California State University, San Bernardino has raised the stature of its criminal justice program, elevating it from a department to the School of Criminology and Criminal Justice.

“The new school designation will raise our status and may offer greater appeal to federal agencies, foundations, and philanthropic organizations seeking to support university and community partnerships focused on improving relationships and developing innovative strategies to address public safety concerns,” said Andrea Schoepfer, the school’s director.

Enhanced will be the school’s ability to reach, attract, educate and impact students, practitioners and the local community. 

“With nationally and internationally recognized faculty committed to student achievement and success, the School of Criminology and Criminal Justice is in a position to make an impact through scholarship and research that empowers our students to not only shape their own futures, but also the futures of the communities in which they work and live,” said Rafik Mohamed, dean of the College of Social and Behavioral Sciences, where the school is housed.

The School of Criminology and Criminal Justice promotes criminal justice education, research and policy analysis for educators, students and practitioners. Its curriculum focuses on the history and functions of the criminal justice system, research design, policy implementation, theoretical and environmental causes of crime and practical skills for those interested in a career in criminal justice and related fields.

The curriculum also acknowledges and focuses on the systemic failures to address disparities within the criminal justice system locally and across the country. “We are committed to educating our students and our community on the realities and misconceptions of the criminal justice system, societal reactions to crime and criminals, and meaningful evidence-based practices,” Schoepfer said.

Before it was designated a school, the criminal justice department was annually listed in national rankings, such as:

  • U.S. News and World Report, No. 38 in its “Best Online Graduate Criminal Justice Programs” ranking;
  •, No. 18 in its “Top 50 Criminal Justice Degree Programs for 2020” list; and
  • Best Value Schools, No. 4 in the nation in its “15 Best Online MA Programs in Criminal Justice, 2021” list.

In addition, Best Value Schools in 2021 ranked as No. 1 in California the fully online Criminal Justice BA Degree Completion Program, offered through CSUSB’s College of Extended and Global Education.
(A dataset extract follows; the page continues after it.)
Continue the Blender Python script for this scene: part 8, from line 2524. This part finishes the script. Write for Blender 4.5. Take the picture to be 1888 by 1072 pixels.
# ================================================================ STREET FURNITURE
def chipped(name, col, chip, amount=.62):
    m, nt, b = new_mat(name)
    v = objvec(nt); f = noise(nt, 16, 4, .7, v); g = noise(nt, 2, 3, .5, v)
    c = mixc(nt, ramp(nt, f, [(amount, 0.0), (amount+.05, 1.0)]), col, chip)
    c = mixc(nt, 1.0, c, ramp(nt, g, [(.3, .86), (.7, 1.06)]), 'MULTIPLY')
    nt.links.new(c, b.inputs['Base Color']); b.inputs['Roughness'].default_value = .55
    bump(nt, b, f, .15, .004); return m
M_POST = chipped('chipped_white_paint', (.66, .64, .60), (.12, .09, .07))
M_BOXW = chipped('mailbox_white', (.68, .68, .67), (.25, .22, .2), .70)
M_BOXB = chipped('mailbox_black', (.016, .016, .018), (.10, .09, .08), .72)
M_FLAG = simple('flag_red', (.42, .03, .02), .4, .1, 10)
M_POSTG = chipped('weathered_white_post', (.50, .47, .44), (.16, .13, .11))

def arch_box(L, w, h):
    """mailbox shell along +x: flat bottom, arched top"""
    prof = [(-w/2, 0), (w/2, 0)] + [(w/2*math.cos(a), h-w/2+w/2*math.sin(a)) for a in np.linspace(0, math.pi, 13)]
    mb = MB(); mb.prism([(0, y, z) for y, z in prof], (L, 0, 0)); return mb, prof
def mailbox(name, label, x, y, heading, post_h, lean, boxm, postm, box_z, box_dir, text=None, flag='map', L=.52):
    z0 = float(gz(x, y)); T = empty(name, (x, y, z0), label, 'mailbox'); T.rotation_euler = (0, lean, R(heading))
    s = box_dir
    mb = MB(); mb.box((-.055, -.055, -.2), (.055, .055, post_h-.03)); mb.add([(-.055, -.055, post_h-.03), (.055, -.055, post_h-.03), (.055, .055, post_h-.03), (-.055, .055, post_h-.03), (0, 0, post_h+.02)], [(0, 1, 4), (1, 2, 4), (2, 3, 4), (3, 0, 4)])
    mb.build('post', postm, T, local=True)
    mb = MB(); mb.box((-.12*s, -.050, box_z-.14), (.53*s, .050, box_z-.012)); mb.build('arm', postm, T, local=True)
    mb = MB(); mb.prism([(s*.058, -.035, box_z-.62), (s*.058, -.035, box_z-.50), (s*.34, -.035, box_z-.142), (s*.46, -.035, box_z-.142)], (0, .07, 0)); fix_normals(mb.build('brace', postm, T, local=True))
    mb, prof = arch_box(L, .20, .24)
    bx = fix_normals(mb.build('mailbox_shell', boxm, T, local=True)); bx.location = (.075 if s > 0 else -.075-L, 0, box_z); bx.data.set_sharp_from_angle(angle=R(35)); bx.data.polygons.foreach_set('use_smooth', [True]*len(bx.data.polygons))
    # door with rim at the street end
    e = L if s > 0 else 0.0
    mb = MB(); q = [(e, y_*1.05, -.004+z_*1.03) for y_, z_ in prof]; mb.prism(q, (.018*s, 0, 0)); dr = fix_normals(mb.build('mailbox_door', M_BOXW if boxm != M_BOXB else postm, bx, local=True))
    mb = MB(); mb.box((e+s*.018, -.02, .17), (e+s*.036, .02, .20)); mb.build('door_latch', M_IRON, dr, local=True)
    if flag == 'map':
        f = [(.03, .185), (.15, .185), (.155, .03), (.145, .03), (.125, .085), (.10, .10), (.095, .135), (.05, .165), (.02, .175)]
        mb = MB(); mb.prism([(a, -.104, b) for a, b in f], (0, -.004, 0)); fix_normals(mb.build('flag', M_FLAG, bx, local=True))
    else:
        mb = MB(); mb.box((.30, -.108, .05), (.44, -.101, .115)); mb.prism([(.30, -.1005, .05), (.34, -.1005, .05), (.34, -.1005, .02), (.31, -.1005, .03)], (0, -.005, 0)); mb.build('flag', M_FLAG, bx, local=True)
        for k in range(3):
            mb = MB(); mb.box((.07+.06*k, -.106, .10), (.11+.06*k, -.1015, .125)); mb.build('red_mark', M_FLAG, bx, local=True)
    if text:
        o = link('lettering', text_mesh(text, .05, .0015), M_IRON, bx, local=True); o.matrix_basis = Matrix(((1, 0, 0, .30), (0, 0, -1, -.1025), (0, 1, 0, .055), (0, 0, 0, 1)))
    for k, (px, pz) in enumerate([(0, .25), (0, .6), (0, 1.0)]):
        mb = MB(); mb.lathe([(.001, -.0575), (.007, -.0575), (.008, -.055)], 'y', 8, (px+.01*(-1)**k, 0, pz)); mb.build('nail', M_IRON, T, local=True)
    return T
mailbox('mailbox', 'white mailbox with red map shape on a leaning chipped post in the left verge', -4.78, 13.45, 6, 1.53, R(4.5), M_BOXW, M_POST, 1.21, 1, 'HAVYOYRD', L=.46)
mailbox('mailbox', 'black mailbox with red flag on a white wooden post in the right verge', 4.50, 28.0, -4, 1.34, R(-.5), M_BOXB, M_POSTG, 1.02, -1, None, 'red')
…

The program also offers a certificate in Homeland Security, providing students the option to enroll in the six-course certificate that counts toward their elective course requirement, designating CSUSB as the only university in the state of California offering a Homeland Security Certificate.

The faculty, recognized nationally and internationally among the top of their field, share their real-world experiences to challenge students, giving them the skills and tools for their future careers.

The Center for Criminal Justice Research provides faculty, undergraduate and graduate students with opportunities to dive deep into topics such as gangs, drug trafficking, crime prevention, cybersecurity, white collar crime and terrorism to prepare them for their life’s work finding solutions that benefit the community.

The Center for the Study of Hate and Extremism is on the cutting edge of analyzing and tracking hate crimes and extremism, and is often called upon by news media and policy makers for its expertise.

And the school is collaborating with the university’s Department of World Languages and Literatures on a Criminal Justice Spanish Certificate, launched this fall semester, for students majoring in criminal justice disciplines, funded by a U.S. Department of Education’s Undergraduate International Studies and Foreign Language program grant of nearly $340,000.